Ja swoje dostałam bardzo szybko z czego się niezmiernie cieszę :)
Figurki przyszly w box’ach pakowane po 6 sztuk w małe pudełeczka. Każde pudełeczko opatrzono standardową naklejką Toei tak wiedzieć od razu, że produkt oryginalny. W te pudełeczka randomowo (czyli, dopóki nie otworzymy pudełeczka – nie wiemy na co trafimy) zapakowano ofoliowane figurki – każdy element figurki w osobnej kieszonce.

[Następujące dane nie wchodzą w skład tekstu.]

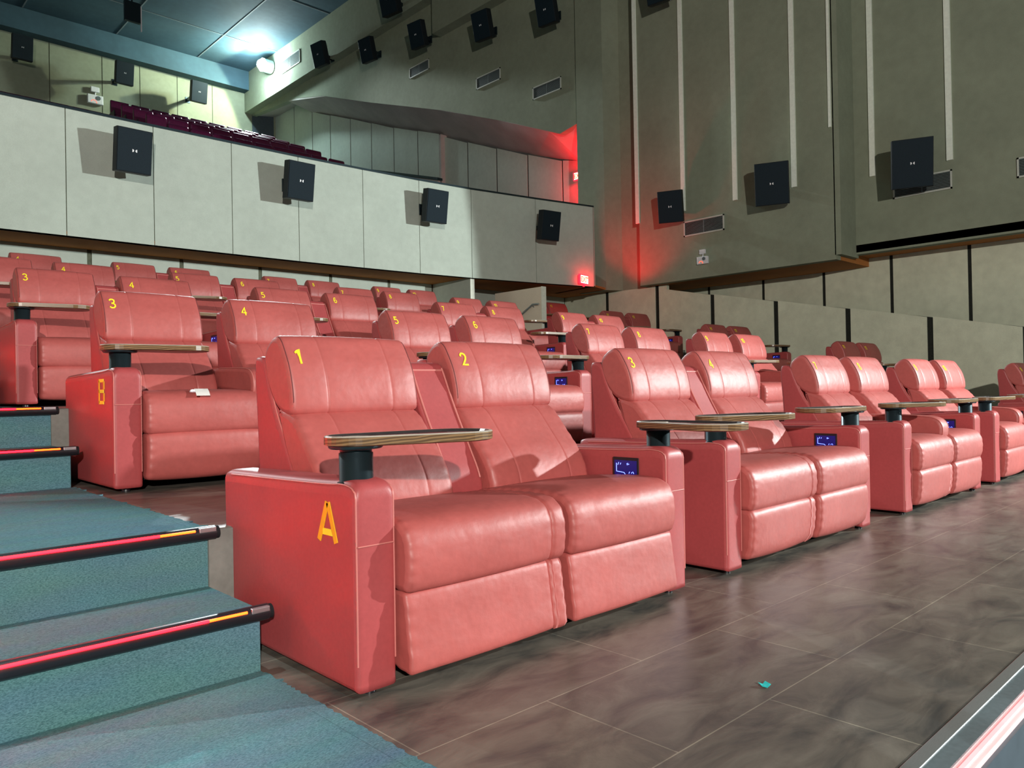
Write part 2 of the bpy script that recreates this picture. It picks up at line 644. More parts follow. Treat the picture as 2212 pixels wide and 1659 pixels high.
def text_on(name, s, size, fn, m, parent=None, thick=0.0015):
    """fn(u, v, h) -> point; a slab of lettering with its edges"""
    vs, fs, be = text_mesh(s, size)
    b = MB()
    n = len(vs)
    P = [fn(v.x, v.y, thick) for v in vs]+[fn(v.x, v.y, -thick) for v in vs]
    b.add(P, list(fs)+[tuple(reversed([i+n for i in f])) for f in fs]+[(a, c, c+n, a+n) for a, c in be])
    me = bpy.data.meshes.new(name)
    me.from_pydata(b.v, [], b.f)
    me.materials.append(m)
    o = bpy.data.objects.new(name, me)
    COL.objects.link(o)
    if parent:
        o.parent = parent
    return o


# ================================================================== SETTING
PITCH_Y = 2.33
FRONT = [2.0+PITCH_Y*k for k in range(5)]
FZ = [0.0, 0.425, 0.865, 1.305, 1.745]
EDGE = [0.70]+[2.88+PITCH_Y*k for k in range(4)]+[13.5]
XR = 14.75
# tiers
for k in range(5):
    b = MB()
    y0, y1 = EDGE[k], EDGE[k+1]
    b.prism([(1.14, y0+.0), (XR, y0), (XR, y1), (1.14, y1)], FZ[k]-.60, FZ[k], 0)
    # pale concrete face of the tier, above the floor in front
    b.box((1.14, y0-.012, FZ[k]-.5), (XR, y0, FZ[k]-.004), 1)
    struct('floor', b, [FLOOR, CONC], 'dark brown tiled floor of seating row %s' % 'ABCDE'[k])
# carpeted aisle stairs on the left
b = MB()
XS = -3.5
for k in range(5):
    y0 = EDGE[k]
    b.box((XS, y0 if k else .70, FZ[k]-.6), (1.14, EDGE[k+1], FZ[k]+.006), 0)
    if k < 4:
        zs = (FZ[k]+FZ[k+1])/2
        b.box((XS, EDGE[k+1]-.43, FZ[k]-.3), (1.14, EDGE[k+1], zs), 0)
fl = struct('floor', b, CARPET, 'teal carpeted aisle steps left of the recliners')
# frayed carpet border lying over the tile
b = MB()
for k in range(4):
    y = EDGE[k]+.02
    yend = EDGE[k+1]-.44 if k < 4 else EDGE[k+1]
    vs = []
    while y < yend:
        vs.append((1.14+random.uniform(.0, .010)+(.02 if random.random() < .06 else 0), y))
        y += random.uniform(.008, .02)
    plan = [(1.10, EDGE[k]+.02), *vs, (1.10, yend)]
    b.prism(plan, FZ[k], FZ[k]+.0065)
tag(struct('trim_1', b, CARPET), None, None)
# lower floor in front of the row and the front nosing
b = MB()
b.box((XS, -6, -.62), (XR+2, .62, -.30))
struct('floor', b, CARPET, 'dark teal carpeted floor below the front edge')
nos = empty('floor_edge_light', (0, 0, 0))
tag(nos, 'grey floor edge strip with pink glowing line along the bottom right corner', 'step light')
b = MB()
b.box((1.14, .675, -.10), (XR, .712, .006))
b.build('metal_edge', ALU, nos, bevel=.003)
b = MB()
b.box((1.14, .628, -.16), (XR, .675, .002))
b.build('grey_tread', GREYTR, nos)
b = MB()
b.box((1.14, .590, -.18), (XR, .628, -.004), 0)
b.build('diffuser', PINK_SIDE, nos)
b = MB()
b.box((1.14, .604, -.01), (XR, .615, .001), 0)
b.build('led_strip', PINK_LED, nos)
b = MB()
b.box((XS, .58, -.62), (XR, .60, -.02))
struct('trim_2', b, DOORM)

# stair nosing lights
POS = [(EDGE[k+1]-.43, (FZ[k]+FZ[k+1])/2) if j == 0 else (EDGE[k+1], FZ[k+1]) for k in range(4) for j in (0, 1)]
names = ['lowest step', 'second step from the bottom', 'third step from the bottom', 'fourth step from the bottom', 'fifth step from the bottom', 'sixth step from the bottom', 'seventh step from the bottom', 'top step']
proto = None
for i, (y, z) in enumerate(POS[:6]):
    if proto is None:
        t = empty('step_light', (0, y, z))
        b = MB()
        b.tube([(XS, -.004, -.012), (1.165, -.004, -.012)], .027, n=16)
        b.build('housing', BLACKPL, t)
        b = MB()
        b.tube([(XS, -.0275, .004), (.96, -.0275, .004)], .0050, n=8)
        b.build('led_strip', RED_LED, t)
        b = MB()
        b.tube([(.96, -.0275, .004), (1.085, -.0275, .004)], .0046, n=8)
        b.build('led_strip_end', RED_LED2, t)
        b = MB()
        b.tube([(1.165, -.004, -.012), (1.178, -.004, -.012)], .024, n=16)
        b.build('end_cap', BLACKFAB, t)
        b = MB()
        b.box((1.10, -.031, -.006), (1.163, -.010, .012))
        b.build('end_plate', ALU, t, bevel=.003)
        index_kids()
        proto = t
    else:
        t = copy_tree(proto)
        t.location = (0, y, z)
    tag(t, 'red glowing tube light along the nosing of the %s' % names[i], 'step light', 'red lights on the aisle steps')


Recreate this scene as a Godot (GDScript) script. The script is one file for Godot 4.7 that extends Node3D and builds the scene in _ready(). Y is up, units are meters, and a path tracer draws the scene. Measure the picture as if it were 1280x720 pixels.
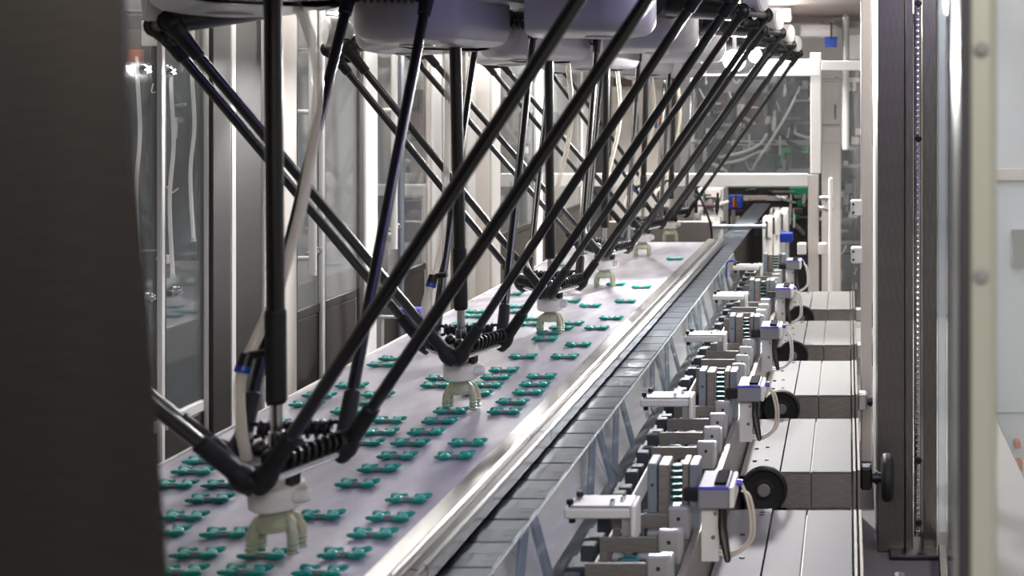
extends Node3D
# A packaging line seen down its length: six delta robots pick teal parts from a white belt.
# The belt runs away from the camera along -z; X to the right, Y up, metres. The eye stands at EYE.

const EYE := 1.66          # height of the lens
const F := 1400.0          # focal length in pixels of a 1280 x 720 picture
const VX := 1060.0         # where the belt's direction vanishes
const VY := 127.0

var M := {}
var used := {}
var rng := RandomNumberGenerator.new()

# ------------------------------------------------------------------ helpers
func at(px: float, py: float, d: float) -> Vector3:
	return Vector3((px - VX) * d / F, EYE - (py - VY) * d / F, -d)

func xat(px: float, d: float) -> float:
	return (px - VX) * d / F

func yat(py: float, d: float) -> float:
	return EYE - (py - VY) * d / F

func begin() -> SurfaceTool:
	var st := SurfaceTool.new()
	st.begin(Mesh.PRIMITIVE_TRIANGLES)
	return st

func tri(st: SurfaceTool, a: Vector3, b: Vector3, c: Vector3, na: Vector3, nb: Vector3, nc: Vector3) -> void:
	if (c - a).cross(b - a).dot(na + nb + nc) < 0.0:
		var t := b
		b = c
		c = t
		t = nb
		nb = nc
		nc = t
	st.set_normal(na)
	st.add_vertex(a)
	st.set_normal(nb)
	st.add_vertex(b)
	st.set_normal(nc)
	st.add_vertex(c)

func quad(st: SurfaceTool, a: Vector3, b: Vector3, c: Vector3, d: Vector3, n: Vector3) -> void:
	tri(st, a, b, c, n, n, n)
	tri(st, a, c, d, n, n, n)

# a box with chamfered edges, centred at o, turned by basis q
func box(st: SurfaceTool, o: Vector3, size: Vector3, ch := 0.0, q := Basis.IDENTITY) -> void:
	var h := size / 2.0
	ch = minf(ch, minf(h.x, minf(h.y, h.z)) * 0.9)
	var i := h - Vector3.ONE * ch
	var ax := [Vector3.RIGHT, Vector3.UP, Vector3.BACK]
	for k in 3:
		var u: Vector3 = ax[(k + 1) % 3]
		var v: Vector3 = ax[(k + 2) % 3]
		var w: Vector3 = ax[k]
		for s in [-1.0, 1.0]:
			var c: Vector3 = w * s * h[k]
			var pu: Vector3 = u * i[(k + 1) % 3]
			var pv: Vector3 = v * i[(k + 2) % 3]
			quad(st, o + q * (c - pu - pv), o + q * (c + pu - pv), o + q * (c + pu + pv), o + q * (c - pu + pv), q * (w * s))
			if ch > 0.0:
				for r in [-1.0, 1.0]:      # the chamfer between face k and face k+1
					var e0: Vector3 = w * s * h[k] + u * r * i[(k + 1) % 3]
					var e1: Vector3 = w * s * i[k] + u * r * h[(k + 1) % 3]
					quad(st, o + q * (e0 - pv), o + q * (e0 + pv), o + q * (e1 + pv), o + q * (e1 - pv), q * (w * s + u * r).normalized())
	if ch > 0.0:
		for sx in [-1.0, 1.0]:
			for sy in [-1.0, 1.0]:
				for sz in [-1.0, 1.0]:
					var s3 := Vector3(sx, sy, sz)
					var n := q * s3.normalized()
					tri(st, o + q * (s3 * Vector3(h.x, i.y, i.z)), o + q * (s3 * Vector3(i.x, h.y, i.z)), o + q * (s3 * Vector3(i.x, i.y, h.z)), n, n, n)

func boxab(st: SurfaceTool, a: Vector3, b: Vector3, ch := 0.0) -> void:
	box(st, (a + b) / 2.0, (b - a).abs(), ch)

func frame_of(dir: Vector3) -> Basis:   # y along dir
	var y := dir.normalized()
	var x := y.cross(Vector3(0.31, 0.11, 0.94)).normalized()
	return Basis(x, y, x.cross(y))

# a body turned about the line from a along dir: prof = [along, radius] pairs
func lathe(st: SurfaceTool, a: Vector3, dir: Vector3, prof: Array, n := 20, cap := true) -> void:
	var q := frame_of(dir)
	var L := prof.size()
	for k in L - 1:
		var p0: Array = prof[k]
		var p1: Array = prof[k + 1]
		var dl: float = p1[0] - p0[0]
		var dr: float = p1[1] - p0[1]
		var len := sqrt(dl * dl + dr * dr)
		if len < 1e-7:
			continue
		var ny := -dr / len
		var nr := dl / len
		for j in n:
			var t0 := TAU * j / n
			var t1 := TAU * (j + 1) / n
			var c0 := q.x * cos(t0) + q.z * sin(t0)
			var c1 := q.x * cos(t1) + q.z * sin(t1)
			var n0 := (c0 * nr + q.y * ny).normalized()
			var n1 := (c1 * nr + q.y * ny).normalized()
			var a0: Vector3 = a + q.y * p0[0] + c0 * p0[1]
			var a1: Vector3 = a + q.y * p0[0] + c1 * p0[1]
			var b0: Vector3 = a + q.y * p1[0] + c0 * p1[1]
			var b1: Vector3 = a + q.y * p1[0] + c1 * p1[1]
			if p0[1] > 1e-6:
				tri(st, a0, a1, b1, n0, n1, n1)
			if p1[1] > 1e-6:
				tri(st, a0, b1, b0, n0, n1, n0)
	if cap:
		for e in [0, L - 1]:
			if prof[e][1] > 1e-6:
				var m: Vector3 = q.y * (-1.0 if e == 0 else 1.0)
				var o: Vector3 = a + q.y * prof[e][0]
				for j in n:
					var t0 := TAU * j / n
					var t1 := TAU * (j + 1) / n
					tri(st, o, o + (q.x * cos(t0) + q.z * sin(t0)) * prof[e][1], o + (q.x * cos(t1) + q.z * sin(t1)) * prof[e][1], m, m, m)

func rod(st: SurfaceTool, a: Vector3, b: Vector3, r0: float, r1 := -1.0, n := 14) -> void:
	lathe(st, a, b - a, [[0.0, r0], [a.distance_to(b), r0 if r1 < 0.0 else r1]], n)

# a rod with rounded-off ends
func pill(st: SurfaceTool, a: Vector3, b: Vector3, r: float, n := 14) -> void:
	var l := a.distance_to(b)
	lathe(st, a, b - a, [[0.0, r * 0.6], [r * 0.35, r * 0.93], [r * 0.6, r], [l - r * 0.6, r], [l - r * 0.35, r * 0.93], [l, r * 0.6]], n)

func ball(st: SurfaceTool, o: Vector3, r: Vector3, n := 14) -> void:
	var m := n / 2
	for i in m:
		for j in n:
			var c := []
			for e in [[i, j], [i, j + 1], [i + 1, j + 1], [i + 1, j]]:
				var th: float = PI * e[0] / m
				var ph: float = TAU * e[1] / n
				c.append(Vector3(sin(th) * cos(ph), cos(th), sin(th) * sin(ph)))
			var nn := []
			for p in c:
				nn.append((p / r).normalized())
			if i > 0:
				tri(st, o + c[0] * r, o + c[1] * r, o + c[2] * r, nn[0], nn[1], nn[2])
			if i < m - 1:
				tri(st, o + c[0] * r, o + c[2] * r, o + c[3] * r, nn[0], nn[2], nn[3])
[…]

W ten sposób figurka jest zabezpieczona przed możliwością obtarć spowodowanych pocieraniem się poszczególnych elementów i powodowaniu uszkodzeń.

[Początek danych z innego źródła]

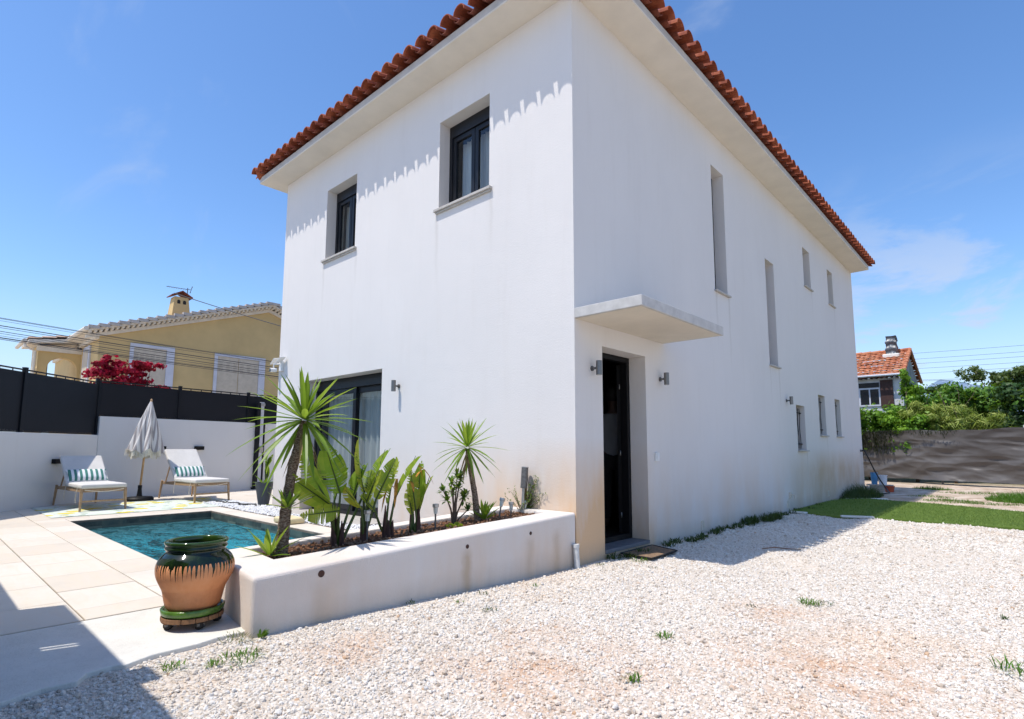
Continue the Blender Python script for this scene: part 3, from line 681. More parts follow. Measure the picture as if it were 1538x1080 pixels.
# entrance
a, b, zb, zt = DOOR
f = MB(); rect_frame(f, side, a+.001, b-.001, zb+.001, zt-.001, .06, .22, .31)
dr = gchild(f, 'front_door', MT['black'], house, bevel=.003); tag(dr, 'black front door standing open inward under the canopy')
leaf = MB(); DM = Matrix.Translation((-.335,b-.02,0)) @ Matrix.Rotation(R(-70), 4, 'Z'); leaf.box(-.82,0,-.05,0,zb+.02,zt-.07,DM); lf_ = gchild(leaf, 'door_leaf', MT['black'], dr, bevel=.004)
for zz in (.32,1.05,1.85): h = MB(); h.tube([(-.322,b-.068,zz),(-.322,b-.068,zz+.06)], .006, 8); gchild(h, 'hinge', MT['steel'], lf_, smooth=True)
h = MB(); h.tube([DM@V(q_) for q_ in ((-.75,-.05,1.05),(-.75,-.11,1.05),(-.63,-.115,1.05))], .009, 8); gchild(h, 'handle', MT['steel'], lf_, smooth=True)
s_ = MB(); s_.box(-.34,.012,a-.02+.022,b-.003,zb-.035,zb+.004); gchild(s_, 'threshold', MT['threshold'], dr, bevel=.004)
rm = MB(); x0,x1,y0,y1,z0,z1 = -3.4,-.322,.12,4.4,zb-.004,2.6
vs = [V((x,y,z)) for z in (z0,z1) for y in (y0,y1) for x in (x0,x1)]
rm.add(vs, [(4,5,7,6),(0,1,5,4),(2,0,4,6),(3,2,6,7)]); rm.add([(x1,y0,z0),(x1,a+.0,z0),(x1,a,z1),(x1,y0,z1)], [(0,1,2,3)]); rm.add([(x1,b,z0),(x1,y1,z0),(x1,y1,z1),(x1,b,z1)], [(0,1,2,3)]); rm.add([(x1,a,zt),(x1,b,zt),(x1,b,z1),(x1,a,z1)], [(0,1,2,3)])
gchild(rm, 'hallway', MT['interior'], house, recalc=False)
rm = MB(); rm.add([(x0,y0,z0+.002),(x1,y0,z0+.002),(x1,y1,z0+.002),(x0,y1,z0+.002)], [(0,1,2,3)]); gchild(rm, 'hallway_floor', MT['roomfloor'], house)
cv = MB(); cv.prism([(.0005,-.002),(.772,-.002),(.772,1.876),(.0005,1.876)], 2.447, 2.551); tag(gchild(cv, 'door_canopy', [MT['concrete'],MT['canopy_under']], house, bevel=.006), 'rough grey concrete slab canopy over the front door')
cu = MB(); cu.box(.004,.745,.025,1.85,2.4445,2.4465); gchild(cu, 'canopy_underside', MT['canopy_under'], house)
# vent grilles, bell switch, meter lid
def grille(y, z, w=.09, h=.12, x=0.0):
    m = MB(); m.box(x, x+.012, y-w/2, y-w/2+.015, z-h/2, z+h/2); m.box(x, x+.012, y+w/2-.015, y+w/2, z-h/2, z+h/2); m.box(x, x+.012, y-w/2+.015, y+w/2-.015, z+h/2-.015, z+h/2); m.box(x, x+.012, y-w/2+.015, y+w/2-.015, z-h/2, z-h/2+.015)
    for i in range(4): zz = z-h/2+.025+i*.022; m.box(x, x+.008, y-w/2+.0155, y+w/2-.0155, zz, zz+.010)
    return gchild(m, 'vent_grille', MT['cream_trim'], house)
for y, z_ in ((2.835,.115),(6.47,.13),(9.3,.16)): grille(y, z_)
sw_ = MB(); sw_.box(0,.026,1.575,1.66,.985,1.085); sw_.box(.026,.034,1.59,1.645,1.0,1.07); gchild(sw_, 'bell_switch', MT['white'], house, bevel=.004)
tp = MB(); tp.box(0,.03,6.56,6.66,.24,.34); tp.tube([(.03,6.6,.30),(.09,6.6,.29),(.09,6.6,.22)], .012, 8); gchild(tp, 'outdoor_tap', MT['cream_trim'], house)

# eaves: soffit slab and fascia round the house
EO = .40; ZF = HH
rf = MB(); x0, x1, y0, y1 = HW-.34, .43, -.38, HL+.02
rf.box(x0, x1, y0, y1, ZF+.001, ZF+.024); soff = gchild(rf, 'soffit', MT['soffit'], house)
rf = MB(); w = .045; z0, z1 = ZF+.0245, ZF+.115
rf.box(x0,x1,y0,y0+w,z0,z1); rf.box(x1-w,x1,y0+w,y1,z0,z1); rf.box(x0,x0+w,y0+w,y1,z0,z1); rf.box(x0+w,x1-w,y1-w,y1,z0,z1)
gchild(rf, 'fascia', MT['fascia'], house)
# roof: deck plus barrel tiles laid as covers and pans on each slope
def roof():
    SL = math.tan(R(17)); zr = ZF+.118; xm = (x0+x1)/2; hw = (x1-x0)/2; ridge = zr + hw*SL
    A,B,C_,D = V((x0,y0,zr)), V((x1,y0,zr)), V((x1,y1,zr)), V((x0,y1,zr)); R0 = V((xm,y0+hw,ridge)); R1 = V((xm,y1,ridge))
    d = MB(); d.add([A,B,C_,D,R0,R1], [(0,1,4),(1,2,5,4),(2,3,5),(3,0,4,5)])
    ro = gchild(d, 'roof', MT['tile_end'], house)
    sp = .2475; m = MB(); pn = MB(); en = MB(); rr = random.Random(5)
    def column(o, run, slope, up, L):
        """o: eave point on the deck, run: unit along the eave, up: unit horizontal uphill, L: horizontal length of the column"""
        over = .150; seg = .36; s0 = -over; first = True
        while s0 < L:
            s1 = min(s0 + seg + .05, L+.02)
            for kind, r, lift, off in (('c', .098, .058, 0.0), ('p', .066, .000, sp/2)):
                ja, jb = rr.uniform(-.006,.006), rr.uniform(-.008,.008)
                pts = []
                st = s0 + (.085 if kind == 'p' and first else 0)
                if L - s0 < .1 and kind == 'p': continue
                for e, s_ in ((0, st), (1, s1)):
                    rad = r*(1.0 if e == 0 else .86)
                    row = []
                    for thick in (0, .013):
                        for q in range(9):
                            an = PI*q/8; cx_ = math.cos(an)*(rad-thick); cz_ = math.sin(an)*(rad-thick)
                            if kind == 'p': cz_ = -cz_*.75 + .055
                            p = o + run*(off + cx_ + ja) + up*s_ + V((0,0,1))*(s_*slope + lift + cz_ + (.016 if e == 0 else 0) + (jb if first else 0))
                            row.append(p)
                    pts += row
                fs = [(i, i+1, 18+i+1, 18+i) for i in range(8)] + [(9+i, 9+i+1, 27+i+1, 27+i) for i in range(8)] + [(i, i+1, 10+i, 9+i) for i in range(8)] + [(0, 9, 27, 18), (8, 17, 35, 26)]
                (m if kind == 'c' else pn).add(pts, fs)
            first = False; s0 += seg
    n = int((x1-x0)/sp)
    for i in range(n+1):
        xx = x0 + .06 + i*sp
        if xx > x1-.02: break
        column(V((xx,y0,zr)), V((1,0,0)), SL, V((0,1,0)), max(.12, min(xx-x0, x1-xx)))
    n = int((y1-y0)/sp)
    for i in range(n+1):
        yy = y0 + .08 + i*sp; L = min(hw, max(.12, yy-y0))
        column(V((x1,yy,zr)), V((0,1,0)), SL, V((-1,0,0)), L); column(V((x0,yy,zr)), V((0,1,0)), SL, V((1,0,0)), L)
    gchild(m, 'cover_tiles', MT['tile'], ro, smooth=False); gchild(pn, 'pan_tiles', MT['tile_end'], ro)
    rd = MB()
    def ridge_run(a, b, k):
        for i in range(k):
            p, q = a.lerp(b, i/k), a.lerp(b, (i+1.12)/k); rd.tube([p+V((0,0,.07)), q+V((0,0,.055))], [.105,.09], 10)
    ridge_run(V((x0-.03,y0-.03,zr)), R0, 13); ridge_run(V((x1+.03,y0-.03,zr)), R0, 13); ridge_run(R0, R1, 24)
    gchild(rd, 'ridge_tiles', MT['tile'], ro)
roof()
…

Pierwsza edycja Petit Chara zawiera dwa typy Inner Sailors + Taxido, czyli w sumie 12 figurek. Jeśli ktoś chce zgłębić na czym różnica polega, więcej informacji znajdzie na stronie MEGAHOUSE.
Figurki po odpakowaniu i wyjęciu z folii trzeba samodzielnie złożyć.
Nie jest to trudne, ale trzeba uważać. Pałąk trzymający figurkę na podstawce jest dosłownie na silny wcisk – trzeba uważać, by przy wciskaniu w podstawkę go nie złamać.
Elementy figurek podobnie – zbudowane tak, by można było je wcisnąć w kolejny element i serio momentami trzeba użyć nieco większej siły by elementy do siebie dobrze pasowały. Po dokładnym zmontowaniu elementów nie ma możliwości by cokolwiek samo miało odpaść – poza jednym wyjatkiem – kapelusz Tuxido nie jest montowany a nakładany na czuprynę.
Figurki są niemal idealne.
Malowanie w zasadzie genialne, poza jednym drobiazgiem u Sailor Moon nie odnotowałam innych defektów kolorystycznych. Warto przyjrzeć się rękawiczkom – są perłowobiałe :)
Wykonanie w sumie OK, jest na czym zawiesić oko i to bardzo dobrze świadczy o wydawcy.